:: DATA PROVIDED ::

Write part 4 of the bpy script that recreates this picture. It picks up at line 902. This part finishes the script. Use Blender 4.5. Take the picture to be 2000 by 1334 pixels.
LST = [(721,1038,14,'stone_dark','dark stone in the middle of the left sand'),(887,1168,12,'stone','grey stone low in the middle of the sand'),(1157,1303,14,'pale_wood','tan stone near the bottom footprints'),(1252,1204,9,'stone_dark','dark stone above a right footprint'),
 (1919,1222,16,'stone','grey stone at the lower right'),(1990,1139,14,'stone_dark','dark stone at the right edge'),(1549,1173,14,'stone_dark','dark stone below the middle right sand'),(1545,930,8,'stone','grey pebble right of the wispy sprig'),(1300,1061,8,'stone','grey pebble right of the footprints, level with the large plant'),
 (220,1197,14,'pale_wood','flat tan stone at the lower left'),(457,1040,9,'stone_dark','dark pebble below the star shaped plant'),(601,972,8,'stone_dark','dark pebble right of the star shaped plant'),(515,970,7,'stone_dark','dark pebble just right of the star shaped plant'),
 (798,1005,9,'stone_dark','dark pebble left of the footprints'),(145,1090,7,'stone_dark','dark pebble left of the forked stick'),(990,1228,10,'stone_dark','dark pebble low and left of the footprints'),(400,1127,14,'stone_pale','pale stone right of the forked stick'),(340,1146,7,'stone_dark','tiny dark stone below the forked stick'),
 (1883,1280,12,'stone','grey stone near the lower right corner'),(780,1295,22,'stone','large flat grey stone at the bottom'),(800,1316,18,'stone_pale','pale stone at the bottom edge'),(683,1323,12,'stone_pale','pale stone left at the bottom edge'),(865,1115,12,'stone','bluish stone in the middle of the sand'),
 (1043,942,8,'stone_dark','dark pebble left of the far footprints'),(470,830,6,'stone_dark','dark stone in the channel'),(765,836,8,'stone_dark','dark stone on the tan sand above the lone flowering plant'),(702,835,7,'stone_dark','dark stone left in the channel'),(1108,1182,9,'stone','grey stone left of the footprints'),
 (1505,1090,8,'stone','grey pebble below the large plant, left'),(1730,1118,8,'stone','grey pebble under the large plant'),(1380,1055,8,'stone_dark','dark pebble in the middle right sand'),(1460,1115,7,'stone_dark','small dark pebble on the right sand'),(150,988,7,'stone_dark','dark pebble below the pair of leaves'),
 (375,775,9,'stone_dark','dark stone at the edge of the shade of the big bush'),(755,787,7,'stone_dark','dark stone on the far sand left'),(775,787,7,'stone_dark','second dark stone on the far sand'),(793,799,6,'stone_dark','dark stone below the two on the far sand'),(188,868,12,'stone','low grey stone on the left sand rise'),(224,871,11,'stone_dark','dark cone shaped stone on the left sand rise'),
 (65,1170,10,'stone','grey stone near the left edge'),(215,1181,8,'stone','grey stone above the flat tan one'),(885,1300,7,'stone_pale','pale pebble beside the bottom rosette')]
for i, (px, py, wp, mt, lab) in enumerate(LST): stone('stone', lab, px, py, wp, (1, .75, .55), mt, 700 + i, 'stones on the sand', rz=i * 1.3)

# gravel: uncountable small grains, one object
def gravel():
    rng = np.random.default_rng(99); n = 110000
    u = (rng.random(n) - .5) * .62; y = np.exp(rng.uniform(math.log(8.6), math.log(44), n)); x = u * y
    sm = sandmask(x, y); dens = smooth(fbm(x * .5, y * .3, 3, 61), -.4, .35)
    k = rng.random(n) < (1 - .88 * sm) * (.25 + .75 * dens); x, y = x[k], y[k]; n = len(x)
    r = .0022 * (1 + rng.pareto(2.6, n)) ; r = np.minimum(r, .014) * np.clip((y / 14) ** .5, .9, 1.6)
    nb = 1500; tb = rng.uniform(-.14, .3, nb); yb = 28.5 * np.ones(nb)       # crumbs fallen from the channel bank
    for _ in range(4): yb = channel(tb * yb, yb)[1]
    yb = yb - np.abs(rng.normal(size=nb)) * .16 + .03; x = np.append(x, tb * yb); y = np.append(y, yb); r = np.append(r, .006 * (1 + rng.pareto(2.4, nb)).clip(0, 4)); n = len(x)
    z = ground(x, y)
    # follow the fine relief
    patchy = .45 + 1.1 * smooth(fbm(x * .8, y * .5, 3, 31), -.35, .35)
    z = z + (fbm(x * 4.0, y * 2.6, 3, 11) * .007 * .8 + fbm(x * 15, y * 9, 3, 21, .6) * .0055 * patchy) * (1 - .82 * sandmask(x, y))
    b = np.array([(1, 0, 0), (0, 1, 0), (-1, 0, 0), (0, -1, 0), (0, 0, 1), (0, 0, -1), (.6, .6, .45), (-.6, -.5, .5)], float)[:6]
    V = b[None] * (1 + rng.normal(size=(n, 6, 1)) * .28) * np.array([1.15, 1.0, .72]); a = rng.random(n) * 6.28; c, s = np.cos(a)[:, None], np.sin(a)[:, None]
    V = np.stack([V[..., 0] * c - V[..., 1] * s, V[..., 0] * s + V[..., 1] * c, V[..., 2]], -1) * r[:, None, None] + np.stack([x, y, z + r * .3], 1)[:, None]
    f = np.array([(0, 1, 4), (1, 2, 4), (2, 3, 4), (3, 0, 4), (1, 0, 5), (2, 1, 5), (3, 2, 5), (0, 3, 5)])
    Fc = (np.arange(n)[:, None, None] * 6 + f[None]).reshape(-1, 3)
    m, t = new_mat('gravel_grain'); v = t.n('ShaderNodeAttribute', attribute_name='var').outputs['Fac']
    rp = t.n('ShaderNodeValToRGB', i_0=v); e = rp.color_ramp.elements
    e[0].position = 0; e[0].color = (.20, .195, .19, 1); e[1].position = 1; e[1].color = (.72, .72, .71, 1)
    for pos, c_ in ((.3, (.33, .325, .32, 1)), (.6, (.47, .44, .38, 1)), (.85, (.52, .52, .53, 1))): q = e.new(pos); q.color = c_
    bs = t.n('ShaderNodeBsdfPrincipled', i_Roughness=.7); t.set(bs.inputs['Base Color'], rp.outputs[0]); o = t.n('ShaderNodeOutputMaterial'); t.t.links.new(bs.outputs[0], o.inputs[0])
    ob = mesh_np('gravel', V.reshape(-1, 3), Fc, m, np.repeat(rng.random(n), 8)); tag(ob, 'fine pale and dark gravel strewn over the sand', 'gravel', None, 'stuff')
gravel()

:::

- _TO DO_: Reproduce the entire listing word for word.

- _RESPONSE TO THE TASK_:
Write part 4 of the bpy script that recreates this picture. It picks up at line 902. This part finishes the script. Use Blender 4.5. Take the picture to be 2000 by 1334 pixels.
LST = [(721,1038,14,'stone_dark','dark stone in the middle of the left sand'),(887,1168,12,'stone','grey stone low in the middle of the sand'),(1157,1303,14,'pale_wood','tan stone near the bottom footprints'),(1252,1204,9,'stone_dark','dark stone above a right footprint'),
 (1919,1222,16,'stone','grey stone at the lower right'),(1990,1139,14,'stone_dark','dark stone at the right edge'),(1549,1173,14,'stone_dark','dark stone below the middle right sand'),(1545,930,8,'stone','grey pebble right of the wispy sprig'),(1300,1061,8,'stone','grey pebble right of the footprints, level with the large plant'),
 (220,1197,14,'pale_wood','flat tan stone at the lower left'),(457,1040,9,'stone_dark','dark pebble below the star shaped plant'),(601,972,8,'stone_dark','dark pebble right of the star shaped plant'),(515,970,7,'stone_dark','dark pebble just right of the star shaped plant'),
 (798,1005,9,'stone_dark','dark pebble left of the footprints'),(145,1090,7,'stone_dark','dark pebble left of the forked stick'),(990,1228,10,'stone_dark','dark pebble low and left of the footprints'),(400,1127,14,'stone_pale','pale stone right of the forked stick'),(340,1146,7,'stone_dark','tiny dark stone below the forked stick'),
 (1883,1280,12,'stone','grey stone near the lower right corner'),(780,1295,22,'stone','large flat grey stone at the bottom'),(800,1316,18,'stone_pale','pale stone at the bottom edge'),(683,1323,12,'stone_pale','pale stone left at the bottom edge'),(865,1115,12,'stone','bluish stone in the middle of the sand'),
 (1043,942,8,'stone_dark','dark pebble left of the far footprints'),(470,830,6,'stone_dark','dark stone in the channel'),(765,836,8,'stone_dark','dark stone on the tan sand above the lone flowering plant'),(702,835,7,'stone_dark','dark stone left in the channel'),(1108,1182,9,'stone','grey stone left of the footprints'),
 (1505,1090,8,'stone','grey pebble below the large plant, left'),(1730,1118,8,'stone','grey pebble under the large plant'),(1380,1055,8,'stone_dark','dark pebble in the middle right sand'),(1460,1115,7,'stone_dark','small dark pebble on the right sand'),(150,988,7,'stone_dark','dark pebble below the pair of leaves'),
 (375,775,9,'stone_dark','dark stone at the edge of the shade of the big bush'),(755,787,7,'stone_dark','dark stone on the far sand left'),(775,787,7,'stone_dark','second dark stone on the far sand'),(793,799,6,'stone_dark','dark stone below the two on the far sand'),(188,868,12,'stone','low grey stone on the left sand rise'),(224,871,11,'stone_dark','dark cone shaped stone on the left sand rise'),
 (65,1170,10,'stone','grey stone near the left edge'),(215,1181,8,'stone','grey stone above the flat tan one'),(885,1300,7,'stone_pale','pale pebble beside the bottom rosette')]
for i, (px, py, wp, mt, lab) in enumerate(LST): stone('stone', lab, px, py, wp, (1, .75, .55), mt, 700 + i, 'stones on the sand', rz=i * 1.3)

# gravel: uncountable small grains, one object
def gravel():
    rng = np.random.default_rng(99); n = 110000
    u = (rng.random(n) - .5) * .62; y = np.exp(rng.uniform(math.log(8.6), math.log(44), n)); x = u * y
    sm = sandmask(x, y); dens = smooth(fbm(x * .5, y * .3, 3, 61), -.4, .35)
    k = rng.random(n) < (1 - .88 * sm) * (.25 + .75 * dens); x, y = x[k], y[k]; n = len(x)
    r = .0022 * (1 + rng.pareto(2.6, n)) ; r = np.minimum(r, .014) * np.clip((y / 14) ** .5, .9, 1.6)
    nb = 1500; tb = rng.uniform(-.14, .3, nb); yb = 28.5 * np.ones(nb)       # crumbs fallen from the channel bank
    for _ in range(4): yb = channel(tb * yb, yb)[1]
    yb = yb - np.abs(rng.normal(size=nb)) * .16 + .03; x = np.append(x, tb * yb); y = np.append(y, yb); r = np.append(r, .006 * (1 + rng.pareto(2.4, nb)).clip(0, 4)); n = len(x)
    z = ground(x, y)
    # follow the fine relief
    patchy = .45 + 1.1 * smooth(fbm(x * .8, y * .5, 3, 31), -.35, .35)
    z = z + (fbm(x * 4.0, y * 2.6, 3, 11) * .007 * .8 + fbm(x * 15, y * 9, 3, 21, .6) * .0055 * patchy) * (1 - .82 * sandmask(x, y))
    b = np.array([(1, 0, 0), (0, 1, 0), (-1, 0, 0), (0, -1, 0), (0, 0, 1), (0, 0, -1), (.6, .6, .45), (-.6, -.5, .5)], float)[:6]
    V = b[None] * (1 + rng.normal(size=(n, 6, 1)) * .28) * np.array([1.15, 1.0, .72]); a = rng.random(n) * 6.28; c, s = np.cos(a)[:, None], np.sin(a)[:, None]
    V = np.stack([V[..., 0] * c - V[..., 1] * s, V[..., 0] * s + V[..., 1] * c, V[..., 2]], -1) * r[:, None, None] + np.stack([x, y, z + r * .3], 1)[:, None]
    f = np.array([(0, 1, 4), (1, 2, 4), (2, 3, 4), (3, 0, 4), (1, 0, 5), (2, 1, 5), (3, 2, 5), (0, 3, 5)])
    Fc = (np.arange(n)[:, None, None] * 6 + f[None]).reshape(-1, 3)
    m, t = new_mat('gravel_grain'); v = t.n('ShaderNodeAttribute', attribute_name='var').outputs['Fac']
    rp = t.n('ShaderNodeValToRGB', i_0=v); e = rp.color_ramp.elements
    e[0].position = 0; e[0].color = (.20, .195, .19, 1); e[1].position = 1; e[1].color = (.72, .72, .71, 1)
    for pos, c_ in ((.3, (.33, .325, .32, 1)), (.6, (.47, .44, .38, 1)), (.85, (.52, .52, .53, 1))): q = e.new(pos); q.color = c_
    bs = t.n('ShaderNodeBsdfPrincipled', i_Roughness=.7); t.set(bs.inputs['Base Color'], rp.outputs[0]); o = t.n('ShaderNodeOutputMaterial'); t.t.links.new(bs.outputs[0], o.inputs[0])
    ob = mesh_np('gravel', V.reshape(-1, 3), Fc, m, np.repeat(rng.random(n), 8)); tag(ob, 'fine pale and dark gravel strewn over the sand', 'gravel', None, 'stuff')
gravel()